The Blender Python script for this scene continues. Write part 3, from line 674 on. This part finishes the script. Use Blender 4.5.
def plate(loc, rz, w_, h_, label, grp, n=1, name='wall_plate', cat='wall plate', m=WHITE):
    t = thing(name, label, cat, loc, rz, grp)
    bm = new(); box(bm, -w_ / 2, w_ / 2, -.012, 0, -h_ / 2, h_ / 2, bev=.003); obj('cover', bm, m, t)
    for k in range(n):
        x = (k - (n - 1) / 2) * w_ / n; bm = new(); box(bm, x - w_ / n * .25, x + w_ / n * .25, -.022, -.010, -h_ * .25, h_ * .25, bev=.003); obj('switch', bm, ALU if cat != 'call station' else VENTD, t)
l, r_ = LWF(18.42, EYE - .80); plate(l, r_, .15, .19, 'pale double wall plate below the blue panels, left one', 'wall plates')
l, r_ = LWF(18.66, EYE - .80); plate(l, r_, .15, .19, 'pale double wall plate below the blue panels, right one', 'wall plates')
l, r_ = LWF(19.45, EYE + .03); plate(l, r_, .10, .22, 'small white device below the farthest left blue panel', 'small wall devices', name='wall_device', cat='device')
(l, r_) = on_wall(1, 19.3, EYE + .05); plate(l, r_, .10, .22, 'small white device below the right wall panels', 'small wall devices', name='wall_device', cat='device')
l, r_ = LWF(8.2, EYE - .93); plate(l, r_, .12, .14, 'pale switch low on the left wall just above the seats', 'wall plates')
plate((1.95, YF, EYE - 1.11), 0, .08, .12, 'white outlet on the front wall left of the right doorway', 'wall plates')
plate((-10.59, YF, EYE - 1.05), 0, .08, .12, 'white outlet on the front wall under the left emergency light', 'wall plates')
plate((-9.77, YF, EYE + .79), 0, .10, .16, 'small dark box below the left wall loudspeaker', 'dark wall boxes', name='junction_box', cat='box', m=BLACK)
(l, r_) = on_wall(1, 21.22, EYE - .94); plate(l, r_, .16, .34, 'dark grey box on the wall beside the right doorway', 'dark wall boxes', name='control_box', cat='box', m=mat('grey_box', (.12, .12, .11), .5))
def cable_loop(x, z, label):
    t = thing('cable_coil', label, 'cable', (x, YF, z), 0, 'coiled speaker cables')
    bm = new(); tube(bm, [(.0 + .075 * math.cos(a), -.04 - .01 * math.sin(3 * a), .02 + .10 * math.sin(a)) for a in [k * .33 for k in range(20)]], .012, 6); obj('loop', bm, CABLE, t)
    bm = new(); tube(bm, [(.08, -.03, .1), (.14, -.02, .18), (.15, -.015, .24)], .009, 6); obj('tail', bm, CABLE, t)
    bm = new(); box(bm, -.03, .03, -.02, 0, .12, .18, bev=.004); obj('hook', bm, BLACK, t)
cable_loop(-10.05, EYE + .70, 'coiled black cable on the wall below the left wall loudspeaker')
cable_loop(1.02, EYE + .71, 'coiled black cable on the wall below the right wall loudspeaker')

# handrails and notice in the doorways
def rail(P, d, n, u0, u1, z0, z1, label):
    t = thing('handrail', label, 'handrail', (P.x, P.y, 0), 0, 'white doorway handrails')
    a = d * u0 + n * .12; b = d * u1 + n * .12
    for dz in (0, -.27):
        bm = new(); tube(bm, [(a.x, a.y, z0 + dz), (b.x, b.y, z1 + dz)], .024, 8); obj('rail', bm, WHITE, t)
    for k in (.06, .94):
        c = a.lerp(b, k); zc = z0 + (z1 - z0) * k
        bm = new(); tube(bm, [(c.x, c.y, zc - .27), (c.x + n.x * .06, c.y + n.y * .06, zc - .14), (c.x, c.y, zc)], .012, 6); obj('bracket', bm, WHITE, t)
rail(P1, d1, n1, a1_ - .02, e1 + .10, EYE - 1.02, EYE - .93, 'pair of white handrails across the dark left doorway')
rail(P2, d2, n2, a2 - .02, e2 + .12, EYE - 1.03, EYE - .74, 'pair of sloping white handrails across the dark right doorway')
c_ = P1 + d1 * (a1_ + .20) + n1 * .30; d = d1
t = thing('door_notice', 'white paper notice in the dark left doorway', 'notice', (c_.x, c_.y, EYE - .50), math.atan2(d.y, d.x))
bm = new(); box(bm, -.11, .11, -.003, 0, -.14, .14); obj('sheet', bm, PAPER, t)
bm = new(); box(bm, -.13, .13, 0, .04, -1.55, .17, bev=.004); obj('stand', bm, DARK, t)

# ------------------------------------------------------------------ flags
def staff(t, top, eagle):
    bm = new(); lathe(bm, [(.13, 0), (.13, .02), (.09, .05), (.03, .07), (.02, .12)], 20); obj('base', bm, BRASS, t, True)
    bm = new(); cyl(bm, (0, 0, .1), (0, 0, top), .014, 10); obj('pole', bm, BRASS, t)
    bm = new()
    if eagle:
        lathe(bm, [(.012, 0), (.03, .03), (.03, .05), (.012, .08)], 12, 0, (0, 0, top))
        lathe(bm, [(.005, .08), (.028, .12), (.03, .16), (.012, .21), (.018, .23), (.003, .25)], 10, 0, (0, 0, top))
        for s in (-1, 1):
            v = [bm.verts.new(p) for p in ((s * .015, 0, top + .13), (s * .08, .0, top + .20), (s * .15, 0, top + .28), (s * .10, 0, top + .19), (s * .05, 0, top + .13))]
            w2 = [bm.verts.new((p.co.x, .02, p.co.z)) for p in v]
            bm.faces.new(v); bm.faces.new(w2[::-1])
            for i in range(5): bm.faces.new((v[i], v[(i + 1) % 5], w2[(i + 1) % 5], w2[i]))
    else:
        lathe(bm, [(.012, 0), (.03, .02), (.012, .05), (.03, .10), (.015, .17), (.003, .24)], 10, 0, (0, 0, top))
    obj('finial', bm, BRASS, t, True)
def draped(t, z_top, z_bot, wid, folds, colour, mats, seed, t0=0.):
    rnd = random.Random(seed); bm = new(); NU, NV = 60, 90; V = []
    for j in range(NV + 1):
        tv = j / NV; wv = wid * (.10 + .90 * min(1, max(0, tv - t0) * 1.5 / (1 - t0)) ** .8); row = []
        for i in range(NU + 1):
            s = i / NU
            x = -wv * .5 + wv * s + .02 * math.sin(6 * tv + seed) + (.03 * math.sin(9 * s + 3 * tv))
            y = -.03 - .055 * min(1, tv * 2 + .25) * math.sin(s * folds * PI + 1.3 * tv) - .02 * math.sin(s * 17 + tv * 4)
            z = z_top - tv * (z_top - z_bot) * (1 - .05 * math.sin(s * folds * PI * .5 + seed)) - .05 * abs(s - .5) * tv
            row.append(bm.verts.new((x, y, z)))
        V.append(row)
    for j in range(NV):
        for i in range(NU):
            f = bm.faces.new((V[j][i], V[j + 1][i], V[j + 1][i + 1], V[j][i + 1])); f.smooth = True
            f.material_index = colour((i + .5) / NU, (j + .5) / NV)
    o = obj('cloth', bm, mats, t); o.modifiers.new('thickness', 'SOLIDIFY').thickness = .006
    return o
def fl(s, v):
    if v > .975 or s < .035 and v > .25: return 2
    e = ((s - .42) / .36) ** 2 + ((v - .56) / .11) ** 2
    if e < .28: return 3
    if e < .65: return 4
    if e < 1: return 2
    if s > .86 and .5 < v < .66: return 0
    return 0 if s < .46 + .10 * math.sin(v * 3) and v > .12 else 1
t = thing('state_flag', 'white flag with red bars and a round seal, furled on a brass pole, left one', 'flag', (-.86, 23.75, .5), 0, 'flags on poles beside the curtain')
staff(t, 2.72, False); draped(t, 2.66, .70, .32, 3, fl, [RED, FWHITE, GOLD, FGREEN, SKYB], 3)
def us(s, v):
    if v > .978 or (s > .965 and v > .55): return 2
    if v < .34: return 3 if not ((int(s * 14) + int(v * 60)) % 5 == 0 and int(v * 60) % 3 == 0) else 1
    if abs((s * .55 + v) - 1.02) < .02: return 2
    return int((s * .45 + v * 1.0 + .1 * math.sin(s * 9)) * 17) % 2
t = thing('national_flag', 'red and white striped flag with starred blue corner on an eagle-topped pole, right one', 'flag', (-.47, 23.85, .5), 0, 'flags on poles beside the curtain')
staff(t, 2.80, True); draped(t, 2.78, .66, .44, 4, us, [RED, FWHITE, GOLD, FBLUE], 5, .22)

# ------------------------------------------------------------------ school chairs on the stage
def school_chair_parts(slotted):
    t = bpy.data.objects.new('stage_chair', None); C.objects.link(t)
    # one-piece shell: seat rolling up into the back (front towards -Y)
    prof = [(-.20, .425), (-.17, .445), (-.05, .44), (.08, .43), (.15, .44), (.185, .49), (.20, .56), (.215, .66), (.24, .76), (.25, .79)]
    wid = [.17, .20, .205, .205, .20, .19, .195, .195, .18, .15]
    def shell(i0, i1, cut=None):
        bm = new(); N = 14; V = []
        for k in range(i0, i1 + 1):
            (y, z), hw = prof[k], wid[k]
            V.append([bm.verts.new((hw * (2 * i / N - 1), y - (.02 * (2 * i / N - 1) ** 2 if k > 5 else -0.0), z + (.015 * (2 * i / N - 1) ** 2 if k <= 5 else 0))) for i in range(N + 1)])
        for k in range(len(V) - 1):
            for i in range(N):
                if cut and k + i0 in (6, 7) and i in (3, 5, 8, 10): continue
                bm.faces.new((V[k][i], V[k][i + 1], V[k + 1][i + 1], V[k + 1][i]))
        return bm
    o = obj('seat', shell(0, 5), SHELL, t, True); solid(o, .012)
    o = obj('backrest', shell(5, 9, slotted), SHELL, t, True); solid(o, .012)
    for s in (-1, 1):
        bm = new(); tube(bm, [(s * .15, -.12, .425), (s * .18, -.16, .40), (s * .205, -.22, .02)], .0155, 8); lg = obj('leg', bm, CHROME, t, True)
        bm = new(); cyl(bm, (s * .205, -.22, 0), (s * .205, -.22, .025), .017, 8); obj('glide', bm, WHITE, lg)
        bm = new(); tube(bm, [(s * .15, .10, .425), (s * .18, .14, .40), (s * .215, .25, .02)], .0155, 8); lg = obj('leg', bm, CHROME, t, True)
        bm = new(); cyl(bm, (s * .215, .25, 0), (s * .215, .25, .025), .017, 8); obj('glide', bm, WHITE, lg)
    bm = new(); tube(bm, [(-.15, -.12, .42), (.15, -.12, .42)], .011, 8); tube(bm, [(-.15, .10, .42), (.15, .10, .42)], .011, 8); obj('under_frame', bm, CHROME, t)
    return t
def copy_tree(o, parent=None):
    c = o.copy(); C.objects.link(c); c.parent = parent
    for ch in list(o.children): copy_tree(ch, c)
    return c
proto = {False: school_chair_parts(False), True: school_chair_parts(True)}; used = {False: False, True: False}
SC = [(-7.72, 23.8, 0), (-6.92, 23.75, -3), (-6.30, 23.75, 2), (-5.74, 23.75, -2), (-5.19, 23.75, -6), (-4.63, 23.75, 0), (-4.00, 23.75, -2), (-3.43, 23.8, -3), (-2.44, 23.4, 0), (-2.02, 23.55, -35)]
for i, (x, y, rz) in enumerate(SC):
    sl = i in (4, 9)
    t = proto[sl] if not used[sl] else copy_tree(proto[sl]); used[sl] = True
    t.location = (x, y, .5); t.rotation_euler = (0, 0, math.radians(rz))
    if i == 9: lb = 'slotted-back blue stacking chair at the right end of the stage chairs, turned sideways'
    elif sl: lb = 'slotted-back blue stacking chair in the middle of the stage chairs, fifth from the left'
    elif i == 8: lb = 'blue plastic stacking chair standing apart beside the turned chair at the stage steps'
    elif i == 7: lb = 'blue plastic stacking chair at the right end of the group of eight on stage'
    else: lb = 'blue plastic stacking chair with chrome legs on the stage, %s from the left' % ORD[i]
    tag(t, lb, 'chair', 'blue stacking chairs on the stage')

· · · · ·

▶ **Given exercise**: Copy out each line in the listing that has the word "from".

▶ **The solution**:
The Blender Python script for this scene continues. Write part 3, from line 674 on. This part finishes the script. Use Blender 4.5.
    elif sl: lb = 'slotted-back blue stacking chair in the middle of the stage chairs, fifth from the left'
    else: lb = 'blue plastic stacking chair with chrome legs on the stage, %s from the left' % ORD[i]